(Exercise details) Provide only the number of lines in the data below that contain the word "parts".

______________________________

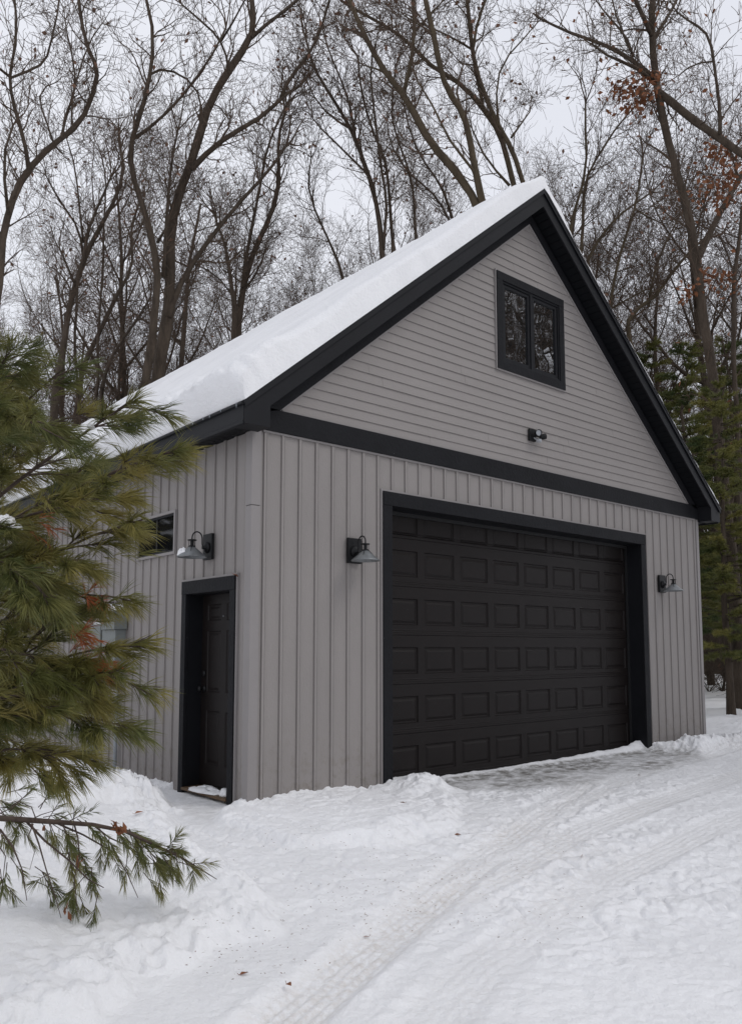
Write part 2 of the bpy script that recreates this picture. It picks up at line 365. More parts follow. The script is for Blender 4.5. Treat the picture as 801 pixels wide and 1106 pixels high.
# ------------------------------------------------------------------ garage
W, H, D = 8.04, 3.66, 12.2
XR = W/2; SL = .838; ZR = 7.39; OV = .25
def zr(x): return ZR-SL*abs(x-XR)
G = empty('garage', (0, 0, .1))
tag(G, 'grey taupe sided garage with steep snowy gable roof and black trim', 'garage')
def gb(mb, name, mat, parent=None, **k):
    o = mb.build(name, M[mat], parent or G, **k)
    if parent is None: o.location = (0, 0, -.1)          # G sits at z=.1
    return o
def profile(a, b, ph=.107, pitch=.195):
    pts = [(a, 0.)]
    k = math.floor((a-ph)/pitch)-1
    while ph+k*pitch < b+pitch:
        s = ph+k*pitch
        for u, d in ((s, 0), (s+.001, -.004), (s+.005, -.004), (s+.008, .016), (s+.031, .016), (s+.033, .010), (s+.035, .016), (s+.040, .016), (s+.0425, .002), (s+.044, -.002), (s+.046, 0)):
            if a < u < b: pts.append((u, d))
        k += 1
    pts.append((b, 0.)); return pts
def bnb(mb, a, b, z0, z1, side='x', ph=.107):
    pr = profile(a, b, ph)
    for (u0, d0), (u1, d1) in zip(pr[:-1], pr[1:]):
        if side == 'x': mb.quad((u0, -d0, z0), (u1, -d1, z0), (u1, -d1, z1), (u0, -d0, z1))
        else: mb.quad((-d1, u1, z0), (-d0, u0, z0), (-d0, u0, z1), (-d1, u1, z1))
DX0, DX1, DZ = 1.54, 6.49, 3.276          # garage door trim outer
mb = MB()
bnb(mb, .075, DX0-.015, 0, H); bnb(mb, DX1+.015, W-.05, 0, H); bnb(mb, DX0-.015, DX1+.015, DZ+.015, H)
gb(mb, 'front_siding', 'siding')
sy0, sy1, sz = .212, 1.234, 2.331; wy0, wy1, wz0, wz1 = 1.437, 2.354, 2.639, 3.101
mb = MB(); P2 = .067
bnb(mb, .075, sy0-.02, 0, H, 'y', P2); bnb(mb, sy0-.02, sy1+.02, sz+.02, H, 'y', P2); bnb(mb, sy1+.02, wy0-.0, 0, H, 'y', P2)
bnb(mb, wy0, wy1, 0, wz0, 'y', P2); bnb(mb, wy0, wy1, wz1, H, 'y', P2); bnb(mb, wy1, D-.07, 0, H, 'y', P2)
gb(mb, 'side_siding', 'siding')
mb = MB()   # plain far and right walls
mb.quad((W, 0.02, 0), (W, D, 0), (W, D, H), (W, 0.02, H)); mb.quad((W, D, 0), (0, D, 0), (0, D, H), (W, D, H)); mb.tri((W, D, H), (0, D, H), (XR, D, 7.05))
gb(mb, 'rear_wall', 'siding')
# corner posts
mb = MB(); mb.box(-.018, .078, -.018, .0785, 0, 2.95); mb.box(-.0195, .0795, -.0195, .08, 2.955, H-.002)
gb(mb, 'corner_post', 'jtrim', bevel=.004)
mb = MB(); mb.box(W-.055, W+.018, -.018, .08, 0, H-.002); gb(mb, 'corner_post', 'jtrim', bevel=.004)
mb = MB(); mb.box(-.018, .08, D-.08, D+.018, 0, H-.002); gb(mb, 'corner_post', 'jtrim', bevel=.004)
# gable laps
mb = MB(); WX0, WX1, WZ0, WZ1 = 3.36, 4.682, 4.999, 6.21
AP = 7.03
def gx(z): return (AP-z)/.842
z = 3.868; RJ = random.Random(3); row = 0
while z < AP-.01:
    z1 = min(z+.102, AP-.002)
    cuts = [z]+[c for c in (WZ0, WZ1) if z < c < z1]+[z1]
    jx = XR+RJ.uniform(-1, 1)*gx(z)*.9
    def yo(zz): return -.0135+.012*(zz-z)/.102
    for a, b in zip(cuts[:-1], cuts[1:]):
        L0, L1 = XR-gx(a), XR-gx(b); R0, R1 = XR+gx(a), XR+gx(b)
        spans = [((L0, L1), (R0, R1))]
        if a >= WZ0-1e-6 and b <= WZ1+1e-6:
            spans = [((L0, L1), (WX0, WX0)), ((WX1, WX1), (R0, R1))]
        for (l0, l1), (r0, r1) in spans:
            if l0 < jx-.1 and r0 > jx+.1 and min(l1, r1) > -99 and l1 < jx < r1:
                parts = [((l0, l1), (jx, jx), 0), ((jx, jx), (r0, r1), -.0022)]
            else: parts = [((l0, l1), (r0, r1), 0)]
            for (p0, p1), (q0, q1), e in parts:
                mb.quad((p0, yo(a)+e, a), (q0, yo(a)+e, a), (q1, yo(b)+e, b), (p1, yo(b)+e, b))
                if a == z: mb.quad((p0, -.0005, a-.0005), (q0, -.0005, a-.0005), (q0, yo(a)+e, a), (p0, yo(a)+e, a))
                if e: mb.quad((jx, yo(a), a), (jx, yo(a)+e, a), (jx, yo(b)+e, b), (jx, yo(b), b))
    z = z1; row += 1
gb(mb, 'gable_siding', 'gable')
# thin light J trims round gable field and panels
mb = MB()
mb.box(.10, W-.09, -.024, -.0, H-.020, H-.001)
mb.box(DX0-.022, DX0-.001, -.026, 0, 0, DZ); mb.box(DX1+.001, DX1+.022, -.026, 0, 0, DZ); mb.box(DX0-.022, DX1+.022, -.027, 0, DZ+.001, DZ+.022)
mb.box(WX0-.018, WX0-.001, -.03, 0, WZ0, WZ1); mb.box(WX1+.001, WX1+.018, -.03, 0, WZ0, WZ1); mb.box(WX0-.018, WX1+.018, -.031, 0, WZ1+.001, WZ1+.018); mb.box(WX0-.018, WX1+.018, -.031, 0, WZ0-.018, WZ0-.001)
mb.box(-.024, 0, .08, D-.08, H-.020, H-.001)
mb.box(-.026, 0, sy0-.022, sy0-.001, 0, sz); mb.box(-.026, 0, sy1+.001, sy1+.022, 0, sz); mb.box(-.027, 0, sy0-.022, sy1+.022, sz+.001, sz+.022)
for s in (-1, 1):
    a, b = (XR+s*gx(3.868), 3.868), (XR, AP)
    mb.prism([(a[0], a[1]), (b[0], b[1]), (b[0], b[1]-.024), (a[0]-s*.028, a[1])], -.026, -.001)
mb.box(XR-gx(3.868)+.02, XR+gx(3.868)-.02, -.026, -.001, 3.867, 3.882)
gb(mb, 'siding_edge_trim', 'jtrim', fixn=True)
# black band + frieze
mb = MB(); mb.box(-.02, W+.02, -.042, .0, H, 3.866); gb(mb, 'band_board', 'black', bevel=.003)
for s in (-1, 1):
    mb = MB(); x0 = XR+s*(gx(3.868)+.0); 
    mb.prism([(XR, AP+.001), (XR, AP+.13), (XR+s*4.0, AP+.13-4.0*SL), (XR+s*4.0, 3.868), (x0, 3.868)], -.044, -.002)
    gb(mb, 'frieze_board', 'black', fixn=True)
# roof deck, shingles
for s in (-1, 1):
    mb = MB(); e = XR+s*(XR+OV)
    mb.prism([(XR, ZR-.004), (e, zr(e)-.004), (e, zr(e)-.035), (XR, ZR-.035)], -OV-.012, D+.3)
    gb(mb, 'roof', 'shingle', fixn=True)
# rake boards with drip edge strip, boxed cornice ends
e0 = XR+OV   # half width incl overhang
for s in (-1, 1):
    mb = MB(); xe = XR+s*e0
    pts = [(XR, ZR-.036), (xe, zr(xe)-.036), (xe, 3.615), (XR+s*(e0-.27), 3.615), (XR+s*(e0-.27), zr(XR+s*(e0-.27))-.225), (XR, ZR-.225)]
    mb.prism(pts, -OV, -OV+.022); gb(mb, 'rake_board', 'blackz', fixn=True)
    mb = MB(); mb.prism([(XR, ZR-.0), (xe, zr(xe)-.0), (xe, zr(xe)-.062), (XR, ZR-.062)], -OV-.02, -OV-.0125); gb(mb, 'drip_edge', 'blackz', fixn=True)
    # sloped soffit with grooves
    mb = MB(); n = 52; xi = XR+s*(e0-.27)
    for k in range(n):
        t0, t1 = k/n, (k+1)/n; a = XR+(xi-XR)*t0; b = XR+(xi-XR)*t1; za, zb = zr(a)-.19, zr(b)-.19
        gx_ = (b-a)*.1
        mb.quad((a, -OV+.022, za), (a, -.001, za), (b-gx_, -.001, zr(b-gx_)-.19), (b-gx_, -OV+.022, zr(b-gx_)-.19))
        mb.quad((b-gx_, -OV+.022, zr(b-gx_)-.19), (b-gx_, -.001, zr(b-gx_)-.19), (b, -.001, zb+.012), (b, -OV+.022, zb+.012))
        mb.quad((b, -OV+.022, zb+.012), (b, -.001, zb+.012), (b, -.001, zb), (b, -OV+.022, zb))
    gb(mb, 'rake_soffit', 'soffit')
    # inner cheek of cornice box and its bottom
    mb = MB(); xa, xb = sorted((XR+s*(e0-.27), XR+s*(e0-.012)))
    mb.box(xa, xb, -OV+.0225, -.043, 3.618, 3.63); c = XR+s*(e0-.27)
    c0, c1 = sorted((c, c+s*.012)); mb.box(c0, c1, -OV+.0225, -.0435, 3.631, zr(c)-.15)
    gb(mb, 'cornice_box', 'blackz')
# eave fascia (left) + gutter edge + horizontal soffit with grooves
mb = MB(); mb.box(-OV-.0, -OV+.02, -OV+.023, D+.3, 3.60, zr(-OV)-.037); gb(mb, 'fascia', 'blackz')
mb = MB(); xo = -OV
prof = [(xo-.002, 3.80), (xo-.02, 3.80), (xo-.028, 3.79), (xo-.028, 3.775), (xo-.004, 3.768), (xo-.004, 3.64), (xo-.012, 3.632), (xo-.012, 3.606), (xo-.002, 3.60)]
mb.prism(prof, -OV+.002, D+.3); gb(mb, 'eave_metal', 'blackz', fixn=True)
mb = MB(); y = -.04
while y < D:
    mb.quad((-OV+.02, y, 3.63), (-.001, y, 3.635), (-.001, y+.09, 3.635), (-OV+.02, y+.09, 3.63))
    mb.quad((-OV+.02, y+.09, 3.63), (-.001, y+.09, 3.635), (-.001, y+.1, 3.648), (-OV+.02, y+.1, 3.643))
    y += .1
mb.quad((-OV+.02, y, 3.66), (-.001, -.04, 3.66), (-.001, y, 3.66), (-OV+.02, y, 3.66)) if False else None
gb(mb, 'eave_soffit', 'soffit')
mb = MB(); mb.box(W+.001, W+OV-.013, .0, D+.3, 3.62, 3.64); mb.box(W+OV-.012, W+OV, -OV+.023, D+.3, 3.60, zr(W+OV)-.037); gb(mb, 'fascia', 'blackz')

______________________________

(Task result) 4